* start WORKING DATA *
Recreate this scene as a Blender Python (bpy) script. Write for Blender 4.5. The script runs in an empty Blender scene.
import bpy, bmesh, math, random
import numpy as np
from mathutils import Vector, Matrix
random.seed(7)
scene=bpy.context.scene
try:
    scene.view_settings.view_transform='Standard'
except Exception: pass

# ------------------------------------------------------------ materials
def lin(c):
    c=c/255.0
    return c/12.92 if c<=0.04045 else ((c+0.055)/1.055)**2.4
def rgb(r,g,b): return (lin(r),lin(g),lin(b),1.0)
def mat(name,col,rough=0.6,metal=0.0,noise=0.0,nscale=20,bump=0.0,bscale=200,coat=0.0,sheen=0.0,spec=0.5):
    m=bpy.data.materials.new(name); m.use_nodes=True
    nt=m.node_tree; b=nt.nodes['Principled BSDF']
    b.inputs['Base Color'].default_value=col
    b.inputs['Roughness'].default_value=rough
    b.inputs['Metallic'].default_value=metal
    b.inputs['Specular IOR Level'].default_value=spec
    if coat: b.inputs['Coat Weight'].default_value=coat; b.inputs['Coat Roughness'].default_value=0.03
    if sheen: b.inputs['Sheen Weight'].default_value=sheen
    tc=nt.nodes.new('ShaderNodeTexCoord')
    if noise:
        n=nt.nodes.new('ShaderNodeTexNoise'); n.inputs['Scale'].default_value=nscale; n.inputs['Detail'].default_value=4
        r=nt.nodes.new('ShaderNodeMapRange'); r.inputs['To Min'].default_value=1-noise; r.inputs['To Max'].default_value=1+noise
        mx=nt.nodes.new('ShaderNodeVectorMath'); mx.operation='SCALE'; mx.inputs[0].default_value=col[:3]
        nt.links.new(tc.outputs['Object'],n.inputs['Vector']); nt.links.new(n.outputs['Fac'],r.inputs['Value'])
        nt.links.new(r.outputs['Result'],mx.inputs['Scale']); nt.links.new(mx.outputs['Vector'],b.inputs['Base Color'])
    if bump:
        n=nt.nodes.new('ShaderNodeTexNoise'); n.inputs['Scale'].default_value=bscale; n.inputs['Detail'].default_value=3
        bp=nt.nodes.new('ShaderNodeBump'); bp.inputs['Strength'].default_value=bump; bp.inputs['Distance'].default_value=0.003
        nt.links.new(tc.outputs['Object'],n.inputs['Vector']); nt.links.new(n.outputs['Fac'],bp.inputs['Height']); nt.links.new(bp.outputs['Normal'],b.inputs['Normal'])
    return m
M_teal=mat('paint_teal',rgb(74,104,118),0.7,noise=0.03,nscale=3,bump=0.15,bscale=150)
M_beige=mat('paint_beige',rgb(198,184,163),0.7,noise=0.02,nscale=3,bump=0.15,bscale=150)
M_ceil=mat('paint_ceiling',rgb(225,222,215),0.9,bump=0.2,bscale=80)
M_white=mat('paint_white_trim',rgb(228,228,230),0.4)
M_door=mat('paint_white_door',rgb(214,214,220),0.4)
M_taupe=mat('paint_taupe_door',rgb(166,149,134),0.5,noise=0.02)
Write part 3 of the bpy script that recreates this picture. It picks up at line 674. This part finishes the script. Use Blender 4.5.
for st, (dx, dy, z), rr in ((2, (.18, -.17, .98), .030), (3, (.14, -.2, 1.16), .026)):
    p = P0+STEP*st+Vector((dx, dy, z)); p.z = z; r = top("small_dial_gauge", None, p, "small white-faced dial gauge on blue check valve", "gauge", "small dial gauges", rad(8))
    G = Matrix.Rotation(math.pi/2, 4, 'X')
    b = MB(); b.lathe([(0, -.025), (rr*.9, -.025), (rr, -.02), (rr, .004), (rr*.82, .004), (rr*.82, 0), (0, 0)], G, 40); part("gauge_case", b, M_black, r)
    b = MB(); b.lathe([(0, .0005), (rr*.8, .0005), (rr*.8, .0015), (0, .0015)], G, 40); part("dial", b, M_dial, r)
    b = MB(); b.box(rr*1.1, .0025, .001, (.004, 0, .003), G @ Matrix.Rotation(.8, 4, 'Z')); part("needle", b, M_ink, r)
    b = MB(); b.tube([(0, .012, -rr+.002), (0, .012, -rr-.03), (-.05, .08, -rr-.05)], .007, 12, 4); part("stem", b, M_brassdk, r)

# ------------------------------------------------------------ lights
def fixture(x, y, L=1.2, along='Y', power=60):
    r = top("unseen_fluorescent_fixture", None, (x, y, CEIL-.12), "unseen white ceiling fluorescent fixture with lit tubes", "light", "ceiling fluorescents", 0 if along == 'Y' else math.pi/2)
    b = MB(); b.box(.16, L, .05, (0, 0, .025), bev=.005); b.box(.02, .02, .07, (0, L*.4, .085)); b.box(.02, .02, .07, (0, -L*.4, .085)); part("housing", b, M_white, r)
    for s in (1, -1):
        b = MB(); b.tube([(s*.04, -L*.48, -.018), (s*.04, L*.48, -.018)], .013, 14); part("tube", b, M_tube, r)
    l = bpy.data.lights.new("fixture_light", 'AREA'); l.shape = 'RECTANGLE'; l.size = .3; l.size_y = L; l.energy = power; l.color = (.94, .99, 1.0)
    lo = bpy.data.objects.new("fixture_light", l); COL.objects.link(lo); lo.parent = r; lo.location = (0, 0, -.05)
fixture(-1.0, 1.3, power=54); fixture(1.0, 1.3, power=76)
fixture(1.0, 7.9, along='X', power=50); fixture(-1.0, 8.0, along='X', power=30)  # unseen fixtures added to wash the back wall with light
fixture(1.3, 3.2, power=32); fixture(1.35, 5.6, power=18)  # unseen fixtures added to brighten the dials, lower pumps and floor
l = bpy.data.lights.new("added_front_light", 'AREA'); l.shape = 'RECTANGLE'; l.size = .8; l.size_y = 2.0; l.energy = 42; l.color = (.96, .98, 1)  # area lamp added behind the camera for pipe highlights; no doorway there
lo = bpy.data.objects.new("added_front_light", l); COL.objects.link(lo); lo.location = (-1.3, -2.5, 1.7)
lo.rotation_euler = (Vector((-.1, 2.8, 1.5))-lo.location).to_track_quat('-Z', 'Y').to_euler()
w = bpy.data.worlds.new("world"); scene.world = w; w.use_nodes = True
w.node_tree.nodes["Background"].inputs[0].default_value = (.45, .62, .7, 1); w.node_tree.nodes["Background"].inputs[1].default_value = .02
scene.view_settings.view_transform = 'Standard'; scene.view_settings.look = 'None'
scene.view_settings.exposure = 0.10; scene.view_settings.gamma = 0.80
* end WORKING DATA *
### STATED GOAL
Reproduce the material exactly, with every line intact.

### COMPLETE OUTPUT
Recreate this scene as a Blender Python (bpy) script. Write for Blender 4.5. The script runs in an empty Blender scene.
import bpy, bmesh, math, random
import numpy as np
from mathutils import Vector, Matrix
random.seed(7)
scene=bpy.context.scene
try:
    scene.view_settings.view_transform='Standard'
except Exception: pass

# ------------------------------------------------------------ materials
def lin(c):
    c=c/255.0
    return c/12.92 if c<=0.04045 else ((c+0.055)/1.055)**2.4
def rgb(r,g,b): return (lin(r),lin(g),lin(b),1.0)
def mat(name,col,rough=0.6,metal=0.0,noise=0.0,nscale=20,bump=0.0,bscale=200,coat=0.0,sheen=0.0,spec=0.5):
    m=bpy.data.materials.new(name); m.use_nodes=True
    nt=m.node_tree; b=nt.nodes['Principled BSDF']
    b.inputs['Base Color'].default_value=col
    b.inputs['Roughness'].default_value=rough
    b.inputs['Metallic'].default_value=metal
    b.inputs['Specular IOR Level'].default_value=spec
    if coat: b.inputs['Coat Weight'].default_value=coat; b.inputs['Coat Roughness'].default_value=0.03
    if sheen: b.inputs['Sheen Weight'].default_value=sheen
    tc=nt.nodes.new('ShaderNodeTexCoord')
    if noise:
        n=nt.nodes.new('ShaderNodeTexNoise'); n.inputs['Scale'].default_value=nscale; n.inputs['Detail'].default_value=4
        r=nt.nodes.new('ShaderNodeMapRange'); r.inputs['To Min'].default_value=1-noise; r.inputs['To Max'].default_value=1+noise
        mx=nt.nodes.new('ShaderNodeVectorMath'); mx.operation='SCALE'; mx.inputs[0].default_value=col[:3]
        nt.links.new(tc.outputs['Object'],n.inputs['Vector']); nt.links.new(n.outputs['Fac'],r.inputs['Value'])
        nt.links.new(r.outputs['Result'],mx.inputs['Scale']); nt.links.new(mx.outputs['Vector'],b.inputs['Base Color'])
    if bump:
        n=nt.nodes.new('ShaderNodeTexNoise'); n.inputs['Scale'].default_value=bscale; n.inputs['Detail'].default_value=3
        bp=nt.nodes.new('ShaderNodeBump'); bp.inputs['Strength'].default_value=bump; bp.inputs['Distance'].default_value=0.003
        nt.links.new(tc.outputs['Object'],n.inputs['Vector']); nt.links.new(n.outputs['Fac'],bp.inputs['Height']); nt.links.new(bp.outputs['Normal'],b.inputs['Normal'])
    return m
M_teal=mat('paint_teal',rgb(74,104,118),0.7,noise=0.03,nscale=3,bump=0.15,bscale=150)
M_beige=mat('paint_beige',rgb(198,184,163),0.7,noise=0.02,nscale=3,bump=0.15,bscale=150)
M_ceil=mat('paint_ceiling',rgb(225,222,215),0.9,bump=0.2,bscale=80)
M_white=mat('paint_white_trim',rgb(228,228,230),0.4)
M_door=mat('paint_white_door',rgb(214,214,220),0.4)
M_taupe=mat('paint_taupe_door',rgb(166,149,134),0.5,noise=0.02)
Write part 3 of the bpy script that recreates this picture. It picks up at line 674. This part finishes the script. Use Blender 4.5.
for st, (dx, dy, z), rr in ((2, (.18, -.17, .98), .030), (3, (.14, -.2, 1.16), .026)):
    p = P0+STEP*st+Vector((dx, dy, z)); p.z = z; r = top("small_dial_gauge", None, p, "small white-faced dial gauge on blue check valve", "gauge", "small dial gauges", rad(8))
    G = Matrix.Rotation(math.pi/2, 4, 'X')
    b = MB(); b.lathe([(0, -.025), (rr*.9, -.025), (rr, -.02), (rr, .004), (rr*.82, .004), (rr*.82, 0), (0, 0)], G, 40); part("gauge_case", b, M_black, r)
    b = MB(); b.lathe([(0, .0005), (rr*.8, .0005), (rr*.8, .0015), (0, .0015)], G, 40); part("dial", b, M_dial, r)
    b = MB(); b.box(rr*1.1, .0025, .001, (.004, 0, .003), G @ Matrix.Rotation(.8, 4, 'Z')); part("needle", b, M_ink, r)
    b = MB(); b.tube([(0, .012, -rr+.002), (0, .012, -rr-.03), (-.05, .08, -rr-.05)], .007, 12, 4); part("stem", b, M_brassdk, r)

# ------------------------------------------------------------ lights
def fixture(x, y, L=1.2, along='Y', power=60):
    r = top("unseen_fluorescent_fixture", None, (x, y, CEIL-.12), "unseen white ceiling fluorescent fixture with lit tubes", "light", "ceiling fluorescents", 0 if along == 'Y' else math.pi/2)
    b = MB(); b.box(.16, L, .05, (0, 0, .025), bev=.005); b.box(.02, .02, .07, (0, L*.4, .085)); b.box(.02, .02, .07, (0, -L*.4, .085)); part("housing", b, M_white, r)
    for s in (1, -1):
        b = MB(); b.tube([(s*.04, -L*.48, -.018), (s*.04, L*.48, -.018)], .013, 14); part("tube", b, M_tube, r)
    l = bpy.data.lights.new("fixture_light", 'AREA'); l.shape = 'RECTANGLE'; l.size = .3; l.size_y = L; l.energy = power; l.color = (.94, .99, 1.0)
    lo = bpy.data.objects.new("fixture_light", l); COL.objects.link(lo); lo.parent = r; lo.location = (0, 0, -.05)
fixture(-1.0, 1.3, power=54); fixture(1.0, 1.3, power=76)
fixture(1.0, 7.9, along='X', power=50); fixture(-1.0, 8.0, along='X', power=30)  # unseen fixtures added to wash the back wall with light
fixture(1.3, 3.2, power=32); fixture(1.35, 5.6, power=18)  # unseen fixtures added to brighten the dials, lower pumps and floor
l = bpy.data.lights.new("added_front_light", 'AREA'); l.shape = 'RECTANGLE'; l.size = .8; l.size_y = 2.0; l.energy = 42; l.color = (.96, .98, 1)  # area lamp added behind the camera for pipe highlights; no doorway there
lo = bpy.data.objects.new("added_front_light", l); COL.objects.link(lo); lo.location = (-1.3, -2.5, 1.7)
lo.rotation_euler = (Vector((-.1, 2.8, 1.5))-lo.location).to_track_quat('-Z', 'Y').to_euler()
w = bpy.data.worlds.new("world"); scene.world = w; w.use_nodes = True
w.node_tree.nodes["Background"].inputs[0].default_value = (.45, .62, .7, 1); w.node_tree.nodes["Background"].inputs[1].default_value = .02
scene.view_settings.view_transform = 'Standard'; scene.view_settings.look = 'None'
scene.view_settings.exposure = 0.10; scene.view_settings.gamma = 0.80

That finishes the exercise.